Em 1926, cofundou a National Council of American Indians, uma organização que lutava pela integração dos nativos como cidadãos de pleno direito. Foi também uma defensora do sufrágio feminino, acreditando que as mulheres indígenas deveriam ter voz ativa tanto nas suas comunidades como na política nacional.
A sua luta antecipou debates que ainda hoje permanecem atuais: identidade cultural, igualdade de género e justiça social.
O legado de Zitkala-Ša para as mulheres
A história de Zitkala-Ša é especialmente inspiradora para as mulheres, porque mostra como é possível resistir às pressões sociais e afirmar a própria identidade. Num tempo em que as vozes femininas eram muitas vezes silenciadas, ela conseguiu destacar-se como escritora, artista e ativista.
O seu exemplo é um convite para refletirmos sobre a força feminina na defesa das tradições, da cultura e dos direitos humanos. Para muitas mulheres indígenas e não indígenas, Zitkala-Ša continua a ser um símbolo de coragem, autenticidade e determinação.
Algumas das suas palavras continuam atuais e poderosas. Uma das suas frases mais citadas é:
“Não existe grandeza onde não há simplicidade, bondade e verdade.”
Essas palavras refletem a sua visão do Mundo, enraizada na espiritualidade indígena e na busca pela justiça social.
Zitkala-Ša hoje: porque devemos lembrá-la
Num mundo em que muitas culturas continuam ameaçadas pela globalização e pela desigualdade, lembrar Zitkala-Ša é fundamental. Ela representa a voz feminina que ousou desafiar o sistema, defender os povos esquecidos e transformar dor em arte.

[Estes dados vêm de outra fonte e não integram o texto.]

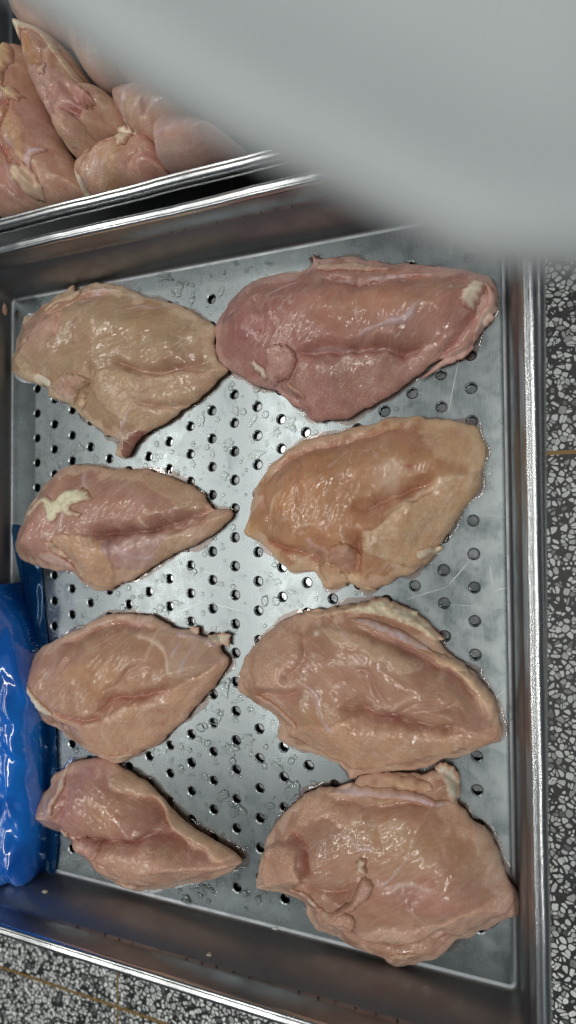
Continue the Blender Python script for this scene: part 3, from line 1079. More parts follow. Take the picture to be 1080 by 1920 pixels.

Além disso, a sua obra literária e musical é uma ponte entre culturas, mostrando que a diversidade é riqueza e não obstáculo.
Ela mostrou que é possível usar a palavra, a música e a ação política como ferramentas de transformação. O seu legado mantém-se vivo, lembrando-nos que a luta pela justiça e igualdade é feita, em grande parte, pela força de mulheres que se recusam a ser silenciadas.